WIMBLEDON:AFTER ALMOST two weeks of Wimbledon, the mountains have finally conquered the foothills. Four familiar faces, each one of them a history-maker or record-breaker, will take part in the final two games of this year's championships.
Rafael Nadal's left arm pummelled Rainer Schuettler out of the draw and title-holder Roger Federer advanced to his sixth successive Centre Court final, defeating the crowd favourite Marat Safin in three sets.
Two other champions, the Williams sisters, play each other today on Centre Court for the third time, the younger Serena hoping to wrest a title from Venus, as she has done five times in their last six Grand Slam final meetings.
Yesterday's play was a triumph, once again, of the exalted talents of the world's two best players, Federer and Nadal. Both came through their semi-finals with predictable ease, arriving at the point many would have foreseen for them 12 days ago. Once again Federer disguised his win and accomplished it with seemingly little effort; the Spaniard won with withering power and control.
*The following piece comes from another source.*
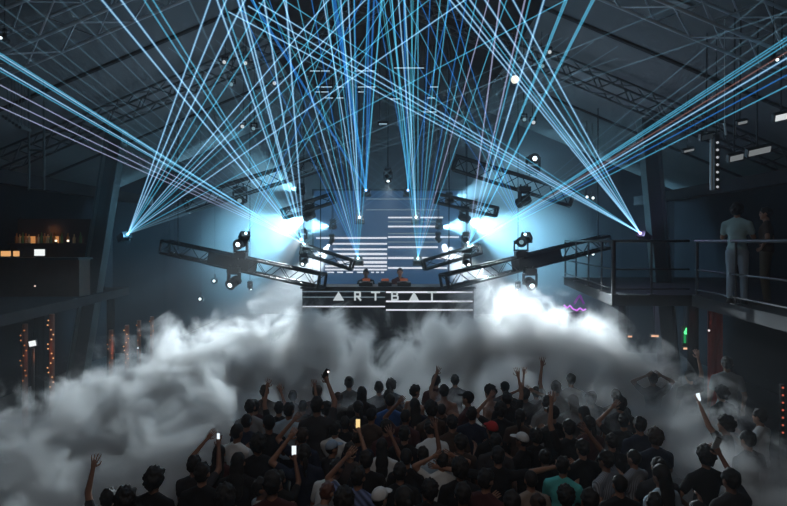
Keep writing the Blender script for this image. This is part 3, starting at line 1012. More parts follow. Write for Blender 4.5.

No players have come close to matching them, and though yesterday Nadal showed a couple of moments of frailty in not finishing off his 32-year-old German opponent as quickly as he might, the two meet in the final with almost pristine records.
Federer steps on court not having dropped a set; Nadal has dropped just one, during his second-round defeat of Latvia's Ernests Gulbis.
Federer was first through the gates of Centre Court, suppressing the surly Russian, Marat Safin 6-3, 7-6, 6-4, but for once he found himself on the wrong end of the crowd. Safin has blown like a fresh breeze through the draw, and while few held out hope of him caning Federer, his big game was expected to slow down the champion.
Like many things in Safin's colourful career, that did not materialise. The big Russian had not enough top matches in his system to dent Federer's game or rattle his confidence.
"He's playing well. He's playing solid. Doesn't do anything fancy," said Safin. "Just plays how he needs to be able to win. He has a couple of shots when he's under pressure. Important moments. That's what he takes advantage of.
"The beginning was terrible," he added warming to one his favourite topics - Marat's misery. "I should have at least stayed with him a little bit longer."
The first set took only 24 minutes as the Swiss held Safin to just three games. The second set was better but Safin was getting almost nothing from Federer's service games and his big-tournament play was insufficiently honed, letting him down a number of times.
Federer won the second set on a tiebreak and from that low point there was no return. Coming back from two sets down in a Wimbledon semi-final against Federer would stretch even a fantastic imagination like that of Safin. He finally bowed out 6-4 in the third in 102 minutes.
While Federer was precision and economy, Nadal was effort and power. He sped to a 23-minute first set, took almost an hour to win the second on a tiebreak and then restored normal service with a 6-4 third - all in just a minute over two hours.
Nadal now seeks his first Wimbledon title, Federer his sixth and one that would take him beyond Bjorn Borg's mark, and one short of Pete Sampras's record 14 Grand Slams.
"The two of them will be the greatest tennis players in history," observed Safin. "Because Nadal hasn't lost a match on clay since I don't know, since he was 10, maybe. And Federer is going for his sixth Wimbledon. He's definitely going to pass the 14 Grand Slams. I hope for him.
"So I guess I can say to my kids that I played against him."